The purpose of the raid was to injure Lee's lines of supply, and to draw off the Southern cavalry during Grant's movement forward by the left flank, following his unsuccessful attempt to take the strong Confederate position at Cold Harbor by direct assault.

Sheridan started on June 7, 1864, with about eight thousand cavalrymen, the trains and supplies being cut down to the absolute minimum. Wilson's division remained with the Army of the Potomac. By June 11th, the command was in the vicinity of Trevilian Station, where the enemy was encountered. Here, Torbert's division, pressing back the Confederate's pickets, found the foe in force about three miles from Trevilian, posted behind heavy timber. At about the same time, Custer was sent by a wood road to destroy Trevilian Station, where he captured the Confederate wagons, caissons, and led horses.

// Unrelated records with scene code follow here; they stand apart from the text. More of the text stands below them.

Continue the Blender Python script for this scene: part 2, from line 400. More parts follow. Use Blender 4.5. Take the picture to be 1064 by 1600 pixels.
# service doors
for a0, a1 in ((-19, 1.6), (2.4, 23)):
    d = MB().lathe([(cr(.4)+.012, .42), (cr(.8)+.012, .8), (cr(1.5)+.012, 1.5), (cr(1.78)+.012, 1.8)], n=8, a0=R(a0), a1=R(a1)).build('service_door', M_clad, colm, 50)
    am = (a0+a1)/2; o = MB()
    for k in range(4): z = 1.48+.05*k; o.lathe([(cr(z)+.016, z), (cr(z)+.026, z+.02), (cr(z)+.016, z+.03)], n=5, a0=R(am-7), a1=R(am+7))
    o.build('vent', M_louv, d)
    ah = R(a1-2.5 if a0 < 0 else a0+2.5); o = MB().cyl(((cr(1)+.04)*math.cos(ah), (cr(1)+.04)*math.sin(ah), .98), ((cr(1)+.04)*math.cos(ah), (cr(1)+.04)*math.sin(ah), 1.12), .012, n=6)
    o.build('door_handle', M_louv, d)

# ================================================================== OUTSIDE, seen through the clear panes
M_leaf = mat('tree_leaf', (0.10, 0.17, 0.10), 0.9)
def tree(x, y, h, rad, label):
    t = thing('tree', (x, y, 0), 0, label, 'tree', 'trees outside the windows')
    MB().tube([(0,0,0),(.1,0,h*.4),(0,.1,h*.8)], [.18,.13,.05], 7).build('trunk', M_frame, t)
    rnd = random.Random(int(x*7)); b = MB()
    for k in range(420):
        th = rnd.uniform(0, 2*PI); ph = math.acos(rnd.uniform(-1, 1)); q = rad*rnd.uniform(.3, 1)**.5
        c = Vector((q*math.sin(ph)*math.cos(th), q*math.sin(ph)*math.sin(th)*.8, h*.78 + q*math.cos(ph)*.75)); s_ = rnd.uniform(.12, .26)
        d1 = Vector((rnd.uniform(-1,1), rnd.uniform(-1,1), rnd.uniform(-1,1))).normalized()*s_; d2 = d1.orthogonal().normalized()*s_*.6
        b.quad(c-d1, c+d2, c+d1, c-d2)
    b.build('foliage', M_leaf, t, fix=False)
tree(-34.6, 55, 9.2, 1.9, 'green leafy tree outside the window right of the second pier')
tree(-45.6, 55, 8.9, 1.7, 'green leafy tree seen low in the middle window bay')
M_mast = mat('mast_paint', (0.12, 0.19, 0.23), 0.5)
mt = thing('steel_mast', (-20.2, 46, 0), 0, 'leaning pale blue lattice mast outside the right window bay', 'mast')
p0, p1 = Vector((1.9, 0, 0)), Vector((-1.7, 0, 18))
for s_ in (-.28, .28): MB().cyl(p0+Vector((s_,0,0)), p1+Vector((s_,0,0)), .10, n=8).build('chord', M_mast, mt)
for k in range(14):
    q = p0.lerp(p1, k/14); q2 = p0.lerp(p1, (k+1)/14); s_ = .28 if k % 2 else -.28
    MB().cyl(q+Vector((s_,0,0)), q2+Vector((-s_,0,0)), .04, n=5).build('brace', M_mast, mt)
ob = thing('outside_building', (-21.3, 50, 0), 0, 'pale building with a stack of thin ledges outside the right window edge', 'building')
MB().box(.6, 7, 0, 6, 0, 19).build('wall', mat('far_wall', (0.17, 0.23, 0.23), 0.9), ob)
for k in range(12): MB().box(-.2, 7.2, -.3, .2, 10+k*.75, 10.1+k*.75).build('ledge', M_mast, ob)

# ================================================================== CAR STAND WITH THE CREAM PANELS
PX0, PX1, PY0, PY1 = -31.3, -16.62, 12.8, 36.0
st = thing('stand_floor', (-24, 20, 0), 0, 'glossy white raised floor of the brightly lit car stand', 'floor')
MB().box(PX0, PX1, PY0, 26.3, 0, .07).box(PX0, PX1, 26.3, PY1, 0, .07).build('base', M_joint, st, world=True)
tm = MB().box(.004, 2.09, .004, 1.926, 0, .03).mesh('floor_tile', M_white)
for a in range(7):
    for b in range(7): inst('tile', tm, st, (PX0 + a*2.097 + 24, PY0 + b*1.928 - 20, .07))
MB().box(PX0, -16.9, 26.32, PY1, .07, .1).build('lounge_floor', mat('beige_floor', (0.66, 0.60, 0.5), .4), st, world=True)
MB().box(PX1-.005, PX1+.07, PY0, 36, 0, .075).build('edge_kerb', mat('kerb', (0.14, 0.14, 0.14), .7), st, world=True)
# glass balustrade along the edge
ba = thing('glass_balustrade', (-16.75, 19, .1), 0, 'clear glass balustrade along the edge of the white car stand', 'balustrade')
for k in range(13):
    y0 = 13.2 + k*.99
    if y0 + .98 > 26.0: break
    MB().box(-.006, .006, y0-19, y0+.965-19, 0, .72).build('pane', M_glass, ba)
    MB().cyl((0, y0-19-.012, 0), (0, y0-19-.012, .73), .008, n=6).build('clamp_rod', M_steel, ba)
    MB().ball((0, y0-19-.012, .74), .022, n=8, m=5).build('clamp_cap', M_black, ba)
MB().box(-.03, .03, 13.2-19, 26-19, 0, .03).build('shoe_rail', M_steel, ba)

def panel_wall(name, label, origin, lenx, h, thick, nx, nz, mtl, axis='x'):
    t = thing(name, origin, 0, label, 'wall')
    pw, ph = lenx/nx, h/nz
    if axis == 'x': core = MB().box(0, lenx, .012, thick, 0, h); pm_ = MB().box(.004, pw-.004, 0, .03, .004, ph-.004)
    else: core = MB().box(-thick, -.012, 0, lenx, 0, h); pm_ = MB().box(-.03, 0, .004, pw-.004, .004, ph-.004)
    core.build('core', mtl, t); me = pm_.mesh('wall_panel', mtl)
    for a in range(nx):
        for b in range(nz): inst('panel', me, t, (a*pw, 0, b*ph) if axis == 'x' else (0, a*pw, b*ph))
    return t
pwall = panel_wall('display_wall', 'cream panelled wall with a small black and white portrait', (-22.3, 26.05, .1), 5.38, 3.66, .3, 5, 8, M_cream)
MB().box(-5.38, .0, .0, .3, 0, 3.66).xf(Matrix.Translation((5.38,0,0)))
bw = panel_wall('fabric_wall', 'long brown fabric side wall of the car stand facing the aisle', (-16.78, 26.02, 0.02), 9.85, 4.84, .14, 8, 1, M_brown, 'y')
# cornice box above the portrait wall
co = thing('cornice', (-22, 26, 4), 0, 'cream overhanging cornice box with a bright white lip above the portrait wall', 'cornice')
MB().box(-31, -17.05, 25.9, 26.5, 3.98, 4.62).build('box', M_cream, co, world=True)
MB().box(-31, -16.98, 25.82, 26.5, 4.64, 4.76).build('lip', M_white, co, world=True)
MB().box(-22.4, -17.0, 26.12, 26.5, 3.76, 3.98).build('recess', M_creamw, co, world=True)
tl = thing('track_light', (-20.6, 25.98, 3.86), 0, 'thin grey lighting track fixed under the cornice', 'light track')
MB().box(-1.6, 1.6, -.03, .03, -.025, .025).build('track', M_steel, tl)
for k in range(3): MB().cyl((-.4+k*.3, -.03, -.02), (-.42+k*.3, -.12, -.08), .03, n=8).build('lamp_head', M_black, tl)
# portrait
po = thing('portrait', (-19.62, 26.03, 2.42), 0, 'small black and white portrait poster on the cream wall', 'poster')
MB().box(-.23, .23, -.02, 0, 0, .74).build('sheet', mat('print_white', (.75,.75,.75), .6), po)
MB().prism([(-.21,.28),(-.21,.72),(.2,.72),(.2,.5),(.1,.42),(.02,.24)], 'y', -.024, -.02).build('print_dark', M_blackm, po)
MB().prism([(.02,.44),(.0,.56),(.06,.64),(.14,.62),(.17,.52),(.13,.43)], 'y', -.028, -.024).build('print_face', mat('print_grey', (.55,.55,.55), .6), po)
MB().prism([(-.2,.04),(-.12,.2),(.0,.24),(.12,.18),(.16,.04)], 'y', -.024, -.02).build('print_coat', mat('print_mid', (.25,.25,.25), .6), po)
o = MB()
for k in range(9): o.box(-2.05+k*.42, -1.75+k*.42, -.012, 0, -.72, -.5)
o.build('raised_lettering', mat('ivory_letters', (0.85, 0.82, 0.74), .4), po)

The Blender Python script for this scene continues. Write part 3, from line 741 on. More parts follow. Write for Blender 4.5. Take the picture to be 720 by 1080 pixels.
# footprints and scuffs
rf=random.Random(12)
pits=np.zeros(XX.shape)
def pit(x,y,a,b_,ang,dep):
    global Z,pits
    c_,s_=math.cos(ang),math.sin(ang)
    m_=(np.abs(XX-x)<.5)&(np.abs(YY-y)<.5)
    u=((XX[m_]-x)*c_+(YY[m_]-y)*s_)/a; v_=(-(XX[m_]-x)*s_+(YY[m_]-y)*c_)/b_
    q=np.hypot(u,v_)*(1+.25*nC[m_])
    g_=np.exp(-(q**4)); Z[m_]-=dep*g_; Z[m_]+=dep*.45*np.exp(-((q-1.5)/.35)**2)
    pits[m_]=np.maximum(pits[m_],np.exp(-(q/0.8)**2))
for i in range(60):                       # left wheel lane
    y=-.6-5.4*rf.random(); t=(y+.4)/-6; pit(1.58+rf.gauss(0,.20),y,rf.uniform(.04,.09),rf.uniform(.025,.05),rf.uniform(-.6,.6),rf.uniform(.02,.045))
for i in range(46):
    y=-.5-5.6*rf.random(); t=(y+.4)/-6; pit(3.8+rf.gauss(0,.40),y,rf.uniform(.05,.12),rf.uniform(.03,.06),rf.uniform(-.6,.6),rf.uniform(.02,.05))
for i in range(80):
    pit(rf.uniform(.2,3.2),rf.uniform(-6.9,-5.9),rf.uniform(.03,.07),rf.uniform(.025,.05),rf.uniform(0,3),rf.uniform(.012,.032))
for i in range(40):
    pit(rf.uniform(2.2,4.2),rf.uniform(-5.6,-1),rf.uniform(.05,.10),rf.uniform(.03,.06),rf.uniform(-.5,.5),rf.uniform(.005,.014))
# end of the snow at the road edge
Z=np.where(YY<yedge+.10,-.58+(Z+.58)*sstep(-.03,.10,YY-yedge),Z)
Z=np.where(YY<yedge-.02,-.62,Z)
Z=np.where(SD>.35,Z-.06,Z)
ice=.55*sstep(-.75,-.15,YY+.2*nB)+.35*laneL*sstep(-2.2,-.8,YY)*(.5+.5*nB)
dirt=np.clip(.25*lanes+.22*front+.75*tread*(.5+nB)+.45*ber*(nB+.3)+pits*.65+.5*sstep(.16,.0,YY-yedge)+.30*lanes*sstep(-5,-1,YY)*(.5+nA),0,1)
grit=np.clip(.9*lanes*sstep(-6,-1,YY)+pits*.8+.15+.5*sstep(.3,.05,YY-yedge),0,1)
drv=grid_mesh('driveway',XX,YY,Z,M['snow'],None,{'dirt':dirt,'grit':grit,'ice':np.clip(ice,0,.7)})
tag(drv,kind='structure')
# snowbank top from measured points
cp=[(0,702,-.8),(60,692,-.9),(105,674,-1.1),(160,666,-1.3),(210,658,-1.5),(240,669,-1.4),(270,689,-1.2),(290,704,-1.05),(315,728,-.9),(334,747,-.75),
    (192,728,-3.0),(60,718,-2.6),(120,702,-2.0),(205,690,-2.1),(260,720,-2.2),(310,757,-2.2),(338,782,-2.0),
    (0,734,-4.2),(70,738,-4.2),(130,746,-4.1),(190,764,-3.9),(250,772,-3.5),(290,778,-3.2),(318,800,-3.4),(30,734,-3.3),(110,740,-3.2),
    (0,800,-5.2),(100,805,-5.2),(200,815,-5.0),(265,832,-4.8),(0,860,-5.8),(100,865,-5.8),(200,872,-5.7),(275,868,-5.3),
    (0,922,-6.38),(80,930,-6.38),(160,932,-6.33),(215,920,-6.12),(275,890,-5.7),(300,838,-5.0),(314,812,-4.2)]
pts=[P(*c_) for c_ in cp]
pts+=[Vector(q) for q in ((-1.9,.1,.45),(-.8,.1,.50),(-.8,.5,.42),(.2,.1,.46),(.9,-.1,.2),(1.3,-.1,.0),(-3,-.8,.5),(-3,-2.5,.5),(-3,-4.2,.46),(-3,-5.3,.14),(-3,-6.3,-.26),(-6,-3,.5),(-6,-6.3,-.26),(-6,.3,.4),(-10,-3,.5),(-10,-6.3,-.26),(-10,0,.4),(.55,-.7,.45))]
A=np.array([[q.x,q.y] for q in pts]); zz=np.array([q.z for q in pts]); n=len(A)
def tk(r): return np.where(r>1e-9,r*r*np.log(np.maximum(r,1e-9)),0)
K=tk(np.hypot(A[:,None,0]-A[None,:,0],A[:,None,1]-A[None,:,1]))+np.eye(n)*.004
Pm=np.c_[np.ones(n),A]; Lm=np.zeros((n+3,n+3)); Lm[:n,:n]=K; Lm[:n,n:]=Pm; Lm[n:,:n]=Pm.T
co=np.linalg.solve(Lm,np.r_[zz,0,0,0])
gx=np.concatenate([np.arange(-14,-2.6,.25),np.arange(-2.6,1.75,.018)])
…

Assured of Custer's position, Sheridan dismounted Torbert's two remaining brigades, and aided by one of Gregg's, carried the Confederate works, driving Hampton's division back on Custer, and even through his lines. Gregg's other brigade had meanwhile attacked Fitzhugh Lee, causing the entire opposing cavalry to retire on Gordonsville.

Following this victory, Sheridan continued his raid and finally reached White House on the Pamunkey, on June 20th, where he found orders directing him to break up the supply depot there and conduct the nine hundred wagons to Petersburg. This was successfully accomplished.

It is interesting to note that in this period of great activity for the Cavalry Corps (May 5th to August 1, 1864) the casualties in the corps were nearly forty-nine hundred men, and the loss in horses from all causes about fifteen hundred. The captures by the cavalry exceeded two thousand men and five hundred horses, besides many guns and colors.